Israel PM Netanyahu thanks US for record aid deal

Israeli Prime Minister Benjamin Netanyahu thanks US President Barack Obama and the US Congress for the 'historic' military aid package.

JERUSALEM (Reuters) - Israeli Prime Minister Benjamin Netanyahu on Wednesday (Sept 14) thanked the United States' President and Congress for what he called an "historic" military aid package.

In a televised statement from his office in Jerusalem, Mr Netanyahu said he is grateful to the Obama administration for supporting Israel's security needs. Mr Netanyahu recorded the message an hour before the aid deal was signed in Washington, DC.

"I would like to thank President Obama and his administration for this historic deal.

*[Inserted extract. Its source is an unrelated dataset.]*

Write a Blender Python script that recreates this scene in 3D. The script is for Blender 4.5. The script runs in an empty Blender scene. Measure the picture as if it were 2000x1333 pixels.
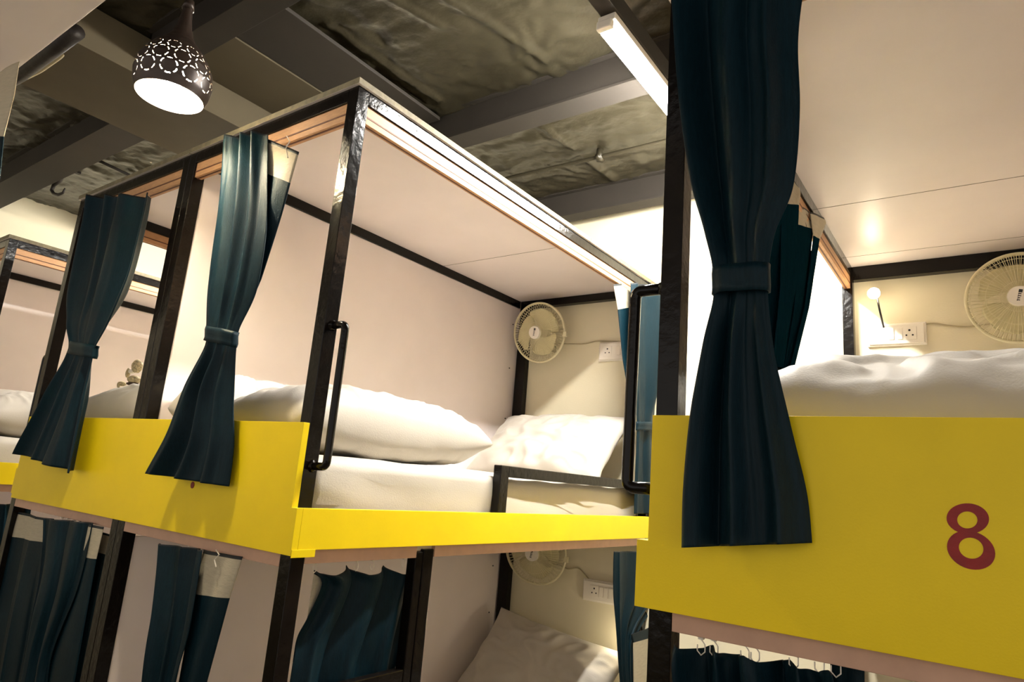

I also thank our many, many friends in the American Congress and the American people for their support, bi-partisan support from the United States,'' Mr Netanyahu said.

"This deal illustrates a simple truth: the relationship between Israel and the United States is solid and powerful, it does not mean that we don't have disputes now and then, but these are disputes you have between family, it does not affect whatsoever the great friendship between Israel and the United States, a friendship that this aid deal represents, that will strengthen Israel's military force in the next decade," he added.

According to the deal, the United States will give Israel US$38 billion (S$52 billion)  in military aid over a decade, the largest such aid package in US history.

The agreement was signed at the State Department by US Undersecretary of State Thomas Shannon and by Mr Jacob Nagel, acting head of Mr Netanyahu's national security council.

The deal, whose details have been reported by Reuters, will allow Israel to upgrade most of its fighter aircraft, improve its ground forces' mobility and strengthen its missile defense systems, a top US official said.

While the package constitutes the most US military aid ever given to one country, it entails concessions by Mr Netanyahu, according to officials on both sides.

Those include Israel's promise not to seek additional funds from Congress beyond what will be guaranteed annually in the new package, and to phase out a special arrangement that has allowed Israel to spend part of its US aid on its own defense industry instead of on American-made weapons, the officials said.

The USD38 billion memorandum of understanding (MOU) covers US fiscal years 2019-2028 and succeeds the current US$30 billion MOU signed in 2007, which expires at the end of fiscal 2018.